The data must be written out once more, precisely as given.
* start *
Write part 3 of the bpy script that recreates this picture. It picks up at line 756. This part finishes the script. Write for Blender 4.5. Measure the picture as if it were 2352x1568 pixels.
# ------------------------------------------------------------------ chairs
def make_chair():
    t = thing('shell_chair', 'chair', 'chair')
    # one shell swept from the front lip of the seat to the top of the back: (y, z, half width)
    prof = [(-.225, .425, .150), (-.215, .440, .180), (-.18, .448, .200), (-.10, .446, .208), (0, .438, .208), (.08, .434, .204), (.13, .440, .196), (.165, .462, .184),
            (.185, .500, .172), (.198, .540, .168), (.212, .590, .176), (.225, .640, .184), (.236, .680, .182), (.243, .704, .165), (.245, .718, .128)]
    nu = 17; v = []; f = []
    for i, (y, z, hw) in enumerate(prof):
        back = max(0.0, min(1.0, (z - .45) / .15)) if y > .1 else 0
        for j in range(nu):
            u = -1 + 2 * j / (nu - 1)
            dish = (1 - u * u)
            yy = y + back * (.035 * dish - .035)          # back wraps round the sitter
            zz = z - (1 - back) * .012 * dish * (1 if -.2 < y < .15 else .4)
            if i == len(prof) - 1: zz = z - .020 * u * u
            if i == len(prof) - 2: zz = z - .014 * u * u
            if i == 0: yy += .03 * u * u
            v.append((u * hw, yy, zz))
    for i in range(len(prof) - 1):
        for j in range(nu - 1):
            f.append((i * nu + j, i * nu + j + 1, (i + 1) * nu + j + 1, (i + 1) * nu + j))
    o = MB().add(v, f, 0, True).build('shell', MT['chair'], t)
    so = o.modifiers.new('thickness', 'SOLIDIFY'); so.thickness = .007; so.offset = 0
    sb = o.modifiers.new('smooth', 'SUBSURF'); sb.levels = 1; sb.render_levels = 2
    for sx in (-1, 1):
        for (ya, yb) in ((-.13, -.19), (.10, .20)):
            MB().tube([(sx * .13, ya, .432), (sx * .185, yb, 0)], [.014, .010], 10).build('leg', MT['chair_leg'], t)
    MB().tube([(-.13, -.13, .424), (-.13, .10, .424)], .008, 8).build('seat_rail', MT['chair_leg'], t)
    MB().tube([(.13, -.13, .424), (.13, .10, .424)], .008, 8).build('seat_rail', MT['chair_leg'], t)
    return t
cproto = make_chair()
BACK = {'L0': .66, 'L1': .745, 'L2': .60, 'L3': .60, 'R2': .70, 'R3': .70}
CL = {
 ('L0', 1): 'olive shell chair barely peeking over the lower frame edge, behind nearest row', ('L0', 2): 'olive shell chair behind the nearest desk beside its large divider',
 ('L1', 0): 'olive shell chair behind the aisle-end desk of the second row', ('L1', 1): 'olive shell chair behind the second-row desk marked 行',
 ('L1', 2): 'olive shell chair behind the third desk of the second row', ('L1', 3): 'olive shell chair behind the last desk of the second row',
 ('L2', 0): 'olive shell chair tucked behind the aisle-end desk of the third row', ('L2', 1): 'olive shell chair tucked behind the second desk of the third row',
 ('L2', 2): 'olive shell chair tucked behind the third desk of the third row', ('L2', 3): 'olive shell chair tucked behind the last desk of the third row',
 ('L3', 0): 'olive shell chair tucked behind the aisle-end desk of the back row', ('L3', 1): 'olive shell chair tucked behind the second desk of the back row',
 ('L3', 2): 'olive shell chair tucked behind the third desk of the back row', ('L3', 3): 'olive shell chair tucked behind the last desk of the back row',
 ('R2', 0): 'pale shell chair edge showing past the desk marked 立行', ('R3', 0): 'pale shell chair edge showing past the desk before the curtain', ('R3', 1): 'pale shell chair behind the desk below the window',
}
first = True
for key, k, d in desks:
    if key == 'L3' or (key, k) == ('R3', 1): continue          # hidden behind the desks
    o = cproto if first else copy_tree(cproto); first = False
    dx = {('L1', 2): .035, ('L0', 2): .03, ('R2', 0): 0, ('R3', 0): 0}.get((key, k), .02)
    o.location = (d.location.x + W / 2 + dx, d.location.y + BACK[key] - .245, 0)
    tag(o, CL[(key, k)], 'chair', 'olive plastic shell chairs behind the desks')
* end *
= Result of this exercise =
Write part 3 of the bpy script that recreates this picture. It picks up at line 756. This part finishes the script. Write for Blender 4.5. Measure the picture as if it were 2352x1568 pixels.
# ------------------------------------------------------------------ chairs
def make_chair():
    t = thing('shell_chair', 'chair', 'chair')
    # one shell swept from the front lip of the seat to the top of the back: (y, z, half width)
    prof = [(-.225, .425, .150), (-.215, .440, .180), (-.18, .448, .200), (-.10, .446, .208), (0, .438, .208), (.08, .434, .204), (.13, .440, .196), (.165, .462, .184),
            (.185, .500, .172), (.198, .540, .168), (.212, .590, .176), (.225, .640, .184), (.236, .680, .182), (.243, .704, .165), (.245, .718, .128)]
    nu = 17; v = []; f = []
    for i, (y, z, hw) in enumerate(prof):
        back = max(0.0, min(1.0, (z - .45) / .15)) if y > .1 else 0
        for j in range(nu):
            u = -1 + 2 * j / (nu - 1)
            dish = (1 - u * u)
            yy = y + back * (.035 * dish - .035)          # back wraps round the sitter
            zz = z - (1 - back) * .012 * dish * (1 if -.2 < y < .15 else .4)
            if i == len(prof) - 1: zz = z - .020 * u * u
            if i == len(prof) - 2: zz = z - .014 * u * u
            if i == 0: yy += .03 * u * u
            v.append((u * hw, yy, zz))
    for i in range(len(prof) - 1):
        for j in range(nu - 1):
            f.append((i * nu + j, i * nu + j + 1, (i + 1) * nu + j + 1, (i + 1) * nu + j))
    o = MB().add(v, f, 0, True).build('shell', MT['chair'], t)
    so = o.modifiers.new('thickness', 'SOLIDIFY'); so.thickness = .007; so.offset = 0
    sb = o.modifiers.new('smooth', 'SUBSURF'); sb.levels = 1; sb.render_levels = 2
    for sx in (-1, 1):
        for (ya, yb) in ((-.13, -.19), (.10, .20)):
            MB().tube([(sx * .13, ya, .432), (sx * .185, yb, 0)], [.014, .010], 10).build('leg', MT['chair_leg'], t)
    MB().tube([(-.13, -.13, .424), (-.13, .10, .424)], .008, 8).build('seat_rail', MT['chair_leg'], t)
    MB().tube([(.13, -.13, .424), (.13, .10, .424)], .008, 8).build('seat_rail', MT['chair_leg'], t)
    return t
cproto = make_chair()
BACK = {'L0': .66, 'L1': .745, 'L2': .60, 'L3': .60, 'R2': .70, 'R3': .70}
CL = {
 ('L0', 1): 'olive shell chair barely peeking over the lower frame edge, behind nearest row', ('L0', 2): 'olive shell chair behind the nearest desk beside its large divider',
 ('L1', 0): 'olive shell chair behind the aisle-end desk of the second row', ('L1', 1): 'olive shell chair behind the second-row desk marked 行',
 ('L1', 2): 'olive shell chair behind the third desk of the second row', ('L1', 3): 'olive shell chair behind the last desk of the second row',
 ('L2', 0): 'olive shell chair tucked behind the aisle-end desk of the third row', ('L2', 1): 'olive shell chair tucked behind the second desk of the third row',
 ('L2', 2): 'olive shell chair tucked behind the third desk of the third row', ('L2', 3): 'olive shell chair tucked behind the last desk of the third row',
 ('L3', 0): 'olive shell chair tucked behind the aisle-end desk of the back row', ('L3', 1): 'olive shell chair tucked behind the second desk of the back row',
 ('L3', 2): 'olive shell chair tucked behind the third desk of the back row', ('L3', 3): 'olive shell chair tucked behind the last desk of the back row',
 ('R2', 0): 'pale shell chair edge showing past the desk marked 立行', ('R3', 0): 'pale shell chair edge showing past the desk before the curtain', ('R3', 1): 'pale shell chair behind the desk below the window',
}
first = True
for key, k, d in desks:
    if key == 'L3' or (key, k) == ('R3', 1): continue          # hidden behind the desks
    o = cproto if first else copy_tree(cproto); first = False
    dx = {('L1', 2): .035, ('L0', 2): .03, ('R2', 0): 0, ('R3', 0): 0}.get((key, k), .02)
    o.location = (d.location.x + W / 2 + dx, d.location.y + BACK[key] - .245, 0)
    tag(o, CL[(key, k)], 'chair', 'olive plastic shell chairs behind the desks')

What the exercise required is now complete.